— begin —

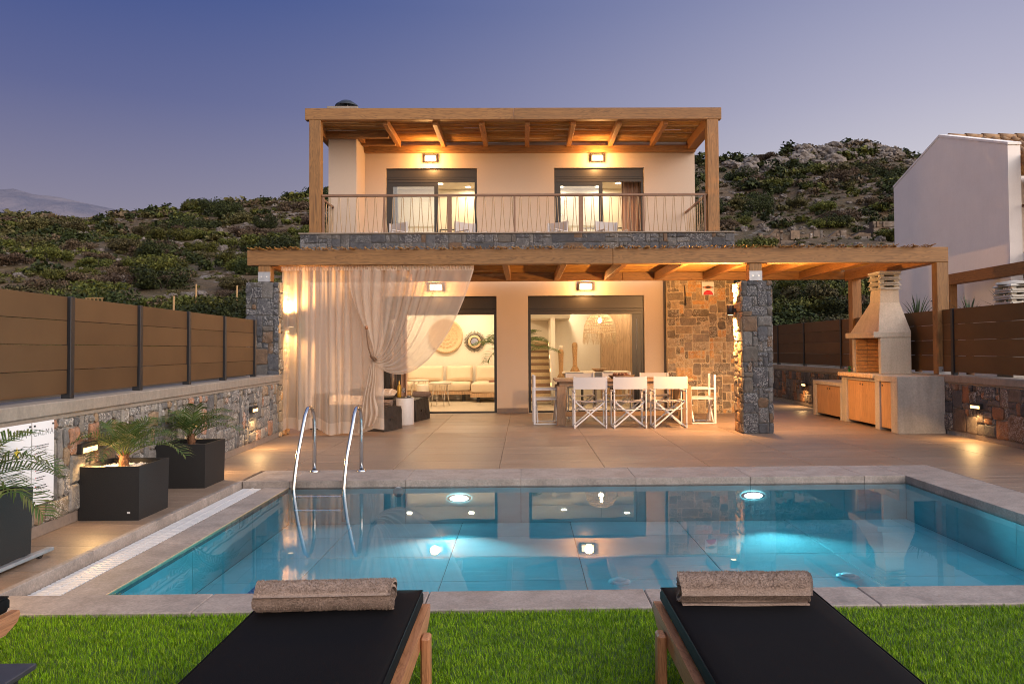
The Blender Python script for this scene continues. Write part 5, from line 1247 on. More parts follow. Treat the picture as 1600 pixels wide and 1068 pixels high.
# white table, bowl and two totems
t = thing('room_table', 'white table indoors behind the terrace chairs', 'table', (1.7, 17.9, 0))
MB().box((.88, 17.5, .765), (2.52, 18.35, .80), .004).build('table_top', M_cream, t)
for x in (.95, 2.40):
    for y in (17.57, 18.22): MB().box((x, y, 0), (x + .06, y + .06, .764)).build('leg', M_cream, t)
M_dbl = simple('blue_grey_fabric', (.16, .17, .21), .9)
for x, lab in ((1.15, 'blue grey indoor chair at the white table nearest the stairs'), (1.85, 'blue grey indoor chair at the white table below the pendant')):
    t = thing('room_chair', lab, 'chair', (x, 17.3, 0), 0, 'blue grey chairs at the indoor table')
    MB().box((x - .22, 17.22, .43), (x + .22, 17.62, .48), .015).build('seat', M_dbl, t); MB().box((x - .22, 17.19, .50), (x + .22, 17.23, .80), .015).build('backrest', M_dbl, t)
    for a in (-.2, .2):
        for b in (17.22, 17.58): MB().box((x + a - .015, b, 0), (x + a + .015, b + .03, .43)).build('leg', M_black, t)
t = thing('wooden_bowl', 'shallow wooden bowl on the white indoor table', 'bowl', (1.78, 17.7, .80)); MB().lathe([(0, 0), (.10, 0), (.19, .07), (.185, .075), (.10, .02), (0, .015)], (1.78, 17.7, .801), 24).build('bowl', W_panel_z, t)
M_wick = simple('wicker_totem', (.40, .24, .11), .8, var=.35, scale=40, bump=.6, dist=.01)
for x, y, z0, h, lab in ((1.205, 17.75, .801, .70, 'taller woven totem standing on the white indoor table'), (.86, 17.55, .62, .72, 'shorter woven totem with a pale knob beside the indoor table')):
    t = thing('woven_totem', lab, 'ornament', (x, y, z0)); MB().lathe([(.10, 0), (.085, .05), (.055, .13), (.05, .25), (.06, h * .7), (.068, h * .88), (.06, h * .96), (.03, h), (0, h)], (x, y, z0), 18).build('body', M_wick, t)
    m = MB()
    for k in range(14): a = k * .449; m.beam((x + .06 * math.cos(a), y + .06 * math.sin(a), z0 + .11), (x + .12 * math.cos(a), y + .12 * math.sin(a), z0), .014, .008)
    m.build('straw_skirt', M_wick, t)
    if z0 < .7: MB().lathe([(.03, h), (.05, h + .04), (.04, h + .09), (0, h + .10)], (x, y, z0), 14).build('knob', M_cream, t); MB().box((x - .16, y - .16, 0), (x + .16, y + .16, .619), .01).build('pedestal', M_cream, t)
# pendant
t = thing('pendant_lamp', 'woven dome pendant lamp with a long straw fringe', 'pendant lamp', (1.735, 17.0, 2.74)); px, py = 1.735, 17.0
M_rat = simple('rattan', (.50, .38, .25), .7, var=.3, scale=60)
m = MB(); prof = [(.03, 2.16), (.14, 2.145), (.24, 2.09), (.31, 1.99), (.355, 1.87), (.37, 1.72)]
for k in range(46):
    a = 2 * math.pi * k / 46; m.tube([(px + r_ * math.cos(a), py + r_ * math.sin(a), z) for r_, z in prof], .0075, 4, False)
m.build('ribs', M_rat, t)
m = MB()
for r_, z in ((.372, 1.72), (.365, 1.78), (.357, 1.86), (.34, 1.93), (.312, 1.99), (.28, 2.045), (.24, 2.09), (.19, 2.12)): m.tube([(px + r_ * math.cos(2 * math.pi * k / 32), py + r_ * math.sin(2 * math.pi * k / 32), z) for k in range(33)], .008, 4, False)
m.build('hoops', M_rat, t)
m = MB(); r2 = random.Random(3)
for k in range(150):
    a = r2.uniform(0, 6.283); l_ = r2.uniform(.12, .30); rr = .37 + r2.uniform(-.01, .01); m.tube([(px + rr * math.cos(a), py + rr * math.sin(a), 1.72), (px + rr * math.cos(a) + r2.uniform(-.03, .03), py + rr * math.sin(a) + r2.uniform(-.03, .03), 1.72 - l_)], .0035, 3, False)
tag(m.build('fringe', M_rat, t, fix=False), kind='stuff')
MB().lathe([(0, 2.06), (.03, 2.05), (.045, 2.0), (.03, 1.95), (0, 1.94)], (px, py, 0), 14).build('bulb', E_bulb, t); MB().tube([(px, py, 2.06), (px, py, 2.735)], .008, 6).build('cord', M_black, t)
lamp('pendant_glow', 'POINT', (px, py, 1.88), 14, (1, .68, .36), t, .06)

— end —

> Problem details
Exclude the images and reproduce the remaining data exactly.

> Expected output
The Blender Python script for this scene continues. Write part 5, from line 1247 on. More parts follow. Treat the picture as 1600 pixels wide and 1068 pixels high.
# white table, bowl and two totems
t = thing('room_table', 'white table indoors behind the terrace chairs', 'table', (1.7, 17.9, 0))
MB().box((.88, 17.5, .765), (2.52, 18.35, .80), .004).build('table_top', M_cream, t)
for x in (.95, 2.40):
    for y in (17.57, 18.22): MB().box((x, y, 0), (x + .06, y + .06, .764)).build('leg', M_cream, t)
M_dbl = simple('blue_grey_fabric', (.16, .17, .21), .9)
for x, lab in ((1.15, 'blue grey indoor chair at the white table nearest the stairs'), (1.85, 'blue grey indoor chair at the white table below the pendant')):
    t = thing('room_chair', lab, 'chair', (x, 17.3, 0), 0, 'blue grey chairs at the indoor table')
    MB().box((x - .22, 17.22, .43), (x + .22, 17.62, .48), .015).build('seat', M_dbl, t); MB().box((x - .22, 17.19, .50), (x + .22, 17.23, .80), .015).build('backrest', M_dbl, t)
    for a in (-.2, .2):
        for b in (17.22, 17.58): MB().box((x + a - .015, b, 0), (x + a + .015, b + .03, .43)).build('leg', M_black, t)
t = thing('wooden_bowl', 'shallow wooden bowl on the white indoor table', 'bowl', (1.78, 17.7, .80)); MB().lathe([(0, 0), (.10, 0), (.19, .07), (.185, .075), (.10, .02), (0, .015)], (1.78, 17.7, .801), 24).build('bowl', W_panel_z, t)
M_wick = simple('wicker_totem', (.40, .24, .11), .8, var=.35, scale=40, bump=.6, dist=.01)
for x, y, z0, h, lab in ((1.205, 17.75, .801, .70, 'taller woven totem standing on the white indoor table'), (.86, 17.55, .62, .72, 'shorter woven totem with a pale knob beside the indoor table')):
    t = thing('woven_totem', lab, 'ornament', (x, y, z0)); MB().lathe([(.10, 0), (.085, .05), (.055, .13), (.05, .25), (.06, h * .7), (.068, h * .88), (.06, h * .96), (.03, h), (0, h)], (x, y, z0), 18).build('body', M_wick, t)
    m = MB()
    for k in range(14): a = k * .449; m.beam((x + .06 * math.cos(a), y + .06 * math.sin(a), z0 + .11), (x + .12 * math.cos(a), y + .12 * math.sin(a), z0), .014, .008)
    m.build('straw_skirt', M_wick, t)
    if z0 < .7: MB().lathe([(.03, h), (.05, h + .04), (.04, h + .09), (0, h + .10)], (x, y, z0), 14).build('knob', M_cream, t); MB().box((x - .16, y - .16, 0), (x + .16, y + .16, .619), .01).build('pedestal', M_cream, t)
# pendant
t = thing('pendant_lamp', 'woven dome pendant lamp with a long straw fringe', 'pendant lamp', (1.735, 17.0, 2.74)); px, py = 1.735, 17.0
M_rat = simple('rattan', (.50, .38, .25), .7, var=.3, scale=60)
m = MB(); prof = [(.03, 2.16), (.14, 2.145), (.24, 2.09), (.31, 1.99), (.355, 1.87), (.37, 1.72)]
for k in range(46):
    a = 2 * math.pi * k / 46; m.tube([(px + r_ * math.cos(a), py + r_ * math.sin(a), z) for r_, z in prof], .0075, 4, False)
m.build('ribs', M_rat, t)
m = MB()
for r_, z in ((.372, 1.72), (.365, 1.78), (.357, 1.86), (.34, 1.93), (.312, 1.99), (.28, 2.045), (.24, 2.09), (.19, 2.12)): m.tube([(px + r_ * math.cos(2 * math.pi * k / 32), py + r_ * math.sin(2 * math.pi * k / 32), z) for k in range(33)], .008, 4, False)
m.build('hoops', M_rat, t)
m = MB(); r2 = random.Random(3)
for k in range(150):
    a = r2.uniform(0, 6.283); l_ = r2.uniform(.12, .30); rr = .37 + r2.uniform(-.01, .01); m.tube([(px + rr * math.cos(a), py + rr * math.sin(a), 1.72), (px + rr * math.cos(a) + r2.uniform(-.03, .03), py + rr * math.sin(a) + r2.uniform(-.03, .03), 1.72 - l_)], .0035, 3, False)
tag(m.build('fringe', M_rat, t, fix=False), kind='stuff')
MB().lathe([(0, 2.06), (.03, 2.05), (.045, 2.0), (.03, 1.95), (0, 1.94)], (px, py, 0), 14).build('bulb', E_bulb, t); MB().tube([(px, py, 2.06), (px, py, 2.735)], .008, 6).build('cord', M_black, t)
lamp('pendant_glow', 'POINT', (px, py, 1.88), 14, (1, .68, .36), t, .06)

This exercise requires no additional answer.